Russian Assets: The assessment that Russia can sustain its war economy through 2026 suggests no near-term normalization of Russian financial markets. The $35 billion seized asset sales signal fiscal strain but not imminent collapse.
| Asset Class | Direction | Catalyst |
|---|---|---|
| European defense stocks | ↑ Bullish | NATO spending acceleration |
| TTF natural gas | ↑ Elevated | Supply disruption, storage crisis |
| EUR/USD | ↔ Neutral-weak | Fiscal strain vs institutional support |
| Gold | ↑ Sustained | Geopolitical risk premium |
| Russian sovereign bonds | ↓ Distressed | Sanctions persistence, fiscal strain |
| Ukrainian reconstruction bonds | ↔ Delayed | No peace timeline |
Conclusion
The simultaneous public intervention of five European intelligence chiefs represents a watershed moment in the Ukraine diplomatic process. It is not merely a disagreement over tactics—it is a fundamental challenge to the premise that Russia is negotiating in good faith.

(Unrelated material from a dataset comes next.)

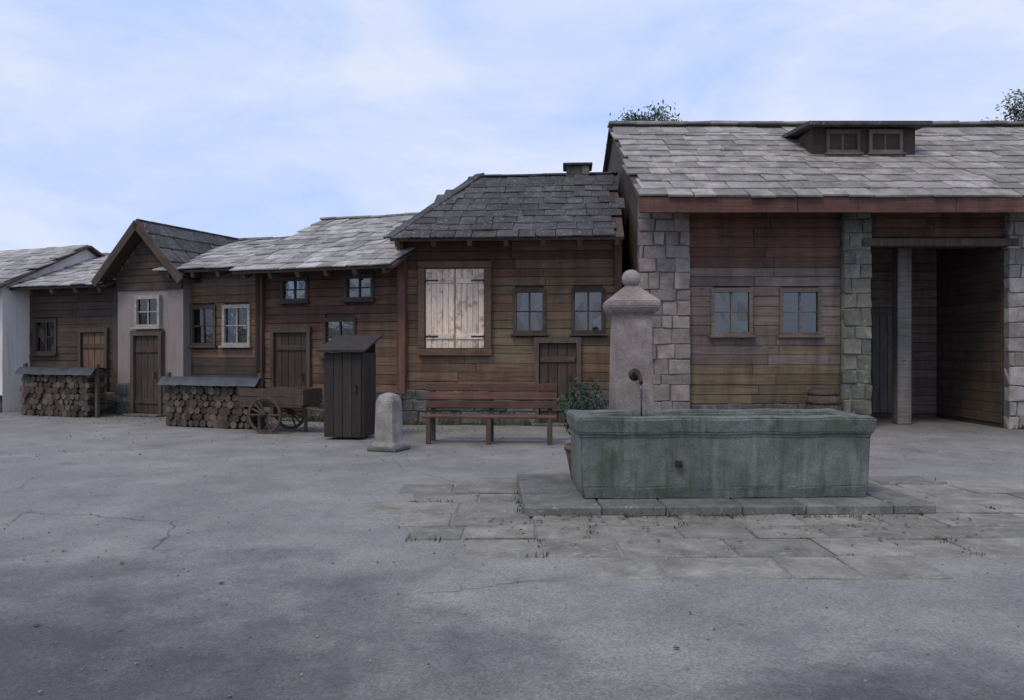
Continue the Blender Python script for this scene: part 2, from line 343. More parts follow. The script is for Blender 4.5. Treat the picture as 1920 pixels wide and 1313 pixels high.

The intelligence community's assessment carries a weight that diplomatic communiqués lack: it is based on classified information gathered through signals intelligence, human intelligence, and satellite surveillance of Russian military and political decision-making. When these agencies say Russia's strategic objectives "have not changed," they are speaking from a position of informed certainty that diplomatic optimism cannot match.
For investors, policymakers, and observers, the message is clear: plan for a prolonged conflict. The "theatre of negotiations" may produce periodic headlines suggesting progress, but the structural dynamics—Russia's maximalist objectives, the asymmetric deadline pressure on Washington, and the dual-track gambit—point toward a conflict that will define European security well beyond 2026.
The intelligence chiefs have broken their silence. The question now is whether anyone in Washington is listening.